Tukey Test

A display of the Bonferroni test results from Table 12-1 (which is part ofthe Chapter Problem) is provided on page 577. Shown on the top of the next page is the SPSS-generated display of results from the Tukey test using the same data. Compare the Tukey test results to those from the Bonferroni test.

Here, the single factor of lead is considered, which is further divided into low, medium and high levels.

Refer to table 12-1 for the Bonferroni test results. Also, Tukey test results are also provided.

The Bonferroni and Tukeys test is to be performed for three different possible pairs.

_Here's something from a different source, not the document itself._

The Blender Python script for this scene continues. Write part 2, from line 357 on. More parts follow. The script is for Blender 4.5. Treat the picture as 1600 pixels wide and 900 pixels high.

So, the null hypothesis is:

\[\begin{aligned}{l}{H_0}:{\mu _1} = {\mu _2}\\{H_0}:{\mu _1} = {\mu _3}\\{H_0}:{\mu _2} = {\mu _3}\end{aligned}\]

Where, \[{\mu _1}\] represents the mean low lead levels, \[{\mu _2}\] represents the medium lead level and \[{\mu _1}\] represents the mean high lead levels.

The SPSS table displays 3 levels of blood lead. Low lead levels are represented by 1, medium levels are represented by 2, and high levels are represented by 3.

For the first pair (1 - 2):

The p-value of the Tukey test is 0.067and the p-value of the Bonferroni test is 0.079. Both p-values are not small \(\left( {p > 0.05} \right)\). So, the null hypothesis fails to be rejected. There is no significant difference between the means of low lead level and medium lead level.

For the second pair (1 - 3):

The p-value of the Tukey test and Bonferroni test is 0.076 and 0.090. These p-values are also not small \(\left( {p > 0.05} \right)\). So, the null hypothesis fails to be rejected. There is no significant difference between the means of low lead level and high lead level.

For the third pair (2 - 3):

The p-value of the Tukey test and Bonferroni test are 1.000 and 1.000. These p-values are also not small \(\left( {p > 0.05} \right)\). So, the null hypothesis fails to be rejected. There is no significant difference between the means of medium lead level and high lead level.

The conclusion drawn from the Tukey test and Bonferroni test are the same; however, the p-values are different in both the tests.